Taken together, these stories offer a multifaceted and lesser-known portrayal of the tragic nature of the Israeli-Palestinian conflict while at the same time evidencing the complexities and problematic nature of a reconciliation that is often seen as impossible. For example, in this respect, the Lebanese novelist Elias Khoury recalls an episode that occurred in 1996 at the Arab World Institute in Paris, when the Palestinian artist Mona Hatoum presented an installation in which 2,400 blocks of Nablus soap reproduced the map of the Israeli occupation of Palestine. On that occasion, the Israeli viewers of the installation were outraged by the installation because they saw in Hatoum’s use of soap a reference to the narration of the Nazi’s practice of making soap out of Jewish corpses. “If the Palestinian artist”, Khoury wonders, “is not to be allowed to use Nablus’s soap for fear of stirring up a Zionist interpretation of her art that destroys the very essence of its humanity, how then are Palestinians to express their tragedy? Or must their tragedy be obliterated because a more tragic narrative was crafted in the gas chambers of a racist Europe?”.

The Holocaust and the Nakba: A New Grammar of Trauma and History tackles the Israeli-Palestinian issue through the two theoretical notions of “empathic unsettlement” and “egalitarian binationalism”. A term borrowed from the psychoanalyst Dominic LaCapra, “empathic unsettlement” indicates the ontological contradiction of being able to empathize with the trauma of the radically unfamiliar other. On the other hand, “egalitarian binationalism” describes the principle on which an imagined solution to the conflict shall build. Namely, not a sharp partition nor a “one-state solution”, but an equal coexistence of two peoples into the same land, both enjoying their right to self-determination.

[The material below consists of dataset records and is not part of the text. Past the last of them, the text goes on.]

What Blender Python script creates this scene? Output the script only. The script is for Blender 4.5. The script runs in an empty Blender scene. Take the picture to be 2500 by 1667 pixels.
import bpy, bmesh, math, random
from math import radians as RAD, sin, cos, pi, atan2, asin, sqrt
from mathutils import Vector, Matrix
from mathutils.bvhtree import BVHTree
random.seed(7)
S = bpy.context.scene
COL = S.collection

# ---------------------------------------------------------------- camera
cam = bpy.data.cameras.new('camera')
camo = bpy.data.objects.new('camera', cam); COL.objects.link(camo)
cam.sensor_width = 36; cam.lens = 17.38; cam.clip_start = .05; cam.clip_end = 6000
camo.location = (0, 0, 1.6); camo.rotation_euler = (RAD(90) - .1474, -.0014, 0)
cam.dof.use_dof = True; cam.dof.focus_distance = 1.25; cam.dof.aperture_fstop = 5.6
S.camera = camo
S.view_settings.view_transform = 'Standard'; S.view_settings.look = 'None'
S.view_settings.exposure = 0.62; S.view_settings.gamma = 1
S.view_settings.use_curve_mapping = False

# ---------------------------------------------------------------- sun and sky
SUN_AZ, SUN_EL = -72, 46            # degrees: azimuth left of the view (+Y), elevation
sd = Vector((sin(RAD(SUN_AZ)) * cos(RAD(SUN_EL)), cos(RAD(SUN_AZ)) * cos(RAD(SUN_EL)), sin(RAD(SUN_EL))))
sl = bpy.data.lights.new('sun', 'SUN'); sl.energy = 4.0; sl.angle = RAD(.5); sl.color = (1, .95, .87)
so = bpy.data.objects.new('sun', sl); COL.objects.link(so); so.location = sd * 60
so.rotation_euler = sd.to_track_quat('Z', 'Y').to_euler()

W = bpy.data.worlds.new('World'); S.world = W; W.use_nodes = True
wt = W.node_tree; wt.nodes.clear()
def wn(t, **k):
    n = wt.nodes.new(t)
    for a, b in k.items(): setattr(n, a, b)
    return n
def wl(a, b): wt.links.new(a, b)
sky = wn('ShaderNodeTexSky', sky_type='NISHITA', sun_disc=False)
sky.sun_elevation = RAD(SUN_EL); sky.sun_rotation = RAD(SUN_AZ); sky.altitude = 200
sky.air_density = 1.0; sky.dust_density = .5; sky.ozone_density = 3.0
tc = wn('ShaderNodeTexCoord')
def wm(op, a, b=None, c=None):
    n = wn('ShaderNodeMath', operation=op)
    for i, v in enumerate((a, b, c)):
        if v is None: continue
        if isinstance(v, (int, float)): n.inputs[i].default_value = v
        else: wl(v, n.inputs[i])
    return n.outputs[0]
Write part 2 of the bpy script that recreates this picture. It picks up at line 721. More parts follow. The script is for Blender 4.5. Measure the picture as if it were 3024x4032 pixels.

Looking at the Israeli-Palestinian issue through this lens was, for sure, a courageous and difficult endeavor, which fostered different reactions. To begin with, the book got a frosty reception in part of the Israeli community. The Israeli political scientist Shlomo Avineri, for example, said that “the analogy” between Holocaust and Nakba “is both historically and morally false”; of a similar view is Adam Raz, a historian at the Akevot Institute for Israeli-Palestinian Conflict Research. Both these scholars see Bashir’s and Goldberg’s work as a straightforward equation between the Holocaust and the Nakba. In the reality of facts, the book aims at bringing together testimonies and at drawing similarities between the Israeli and Palestinians perception of their common history: “such a grammar”, the authors write in their introduction, “may lay the groundwork for a language of historical reconciliation between the two peoples”. Other scholars have instead appreciated the book, although they highlighted the complexities behind such a difficult reconciliation. Avner De-Shalit, a Hebrew University political science professor, said he had used this book as a text in his classes; prof. Becky Kook, a political scientist at Ben-Gurion University of the Negev, said she liked the idea of promoting an “empathic unsettlement”, though she is concerned that “putting symbolic measures and attempts to achieve reconciliation ahead of practical ones can end up leaving intolerable conditions in place”; similarly, Lea David, an assistant professor in the sociology department at University College Dublin, suggested that this book offers quite a utopistic view of the Israeli-Palestinian reconciliation. “I’m going to state an unpopular opinion:”, David said, “I don’t think that people need to reconcile, or at least I don’t think it’s the most important thing. They need to live together; they need to be good neighbors. They don’t need to reconcile. Build together, be good neighbors, try to have something that is common to you. But not more than that”. “We don’t necessarily need to be besties.”, she added.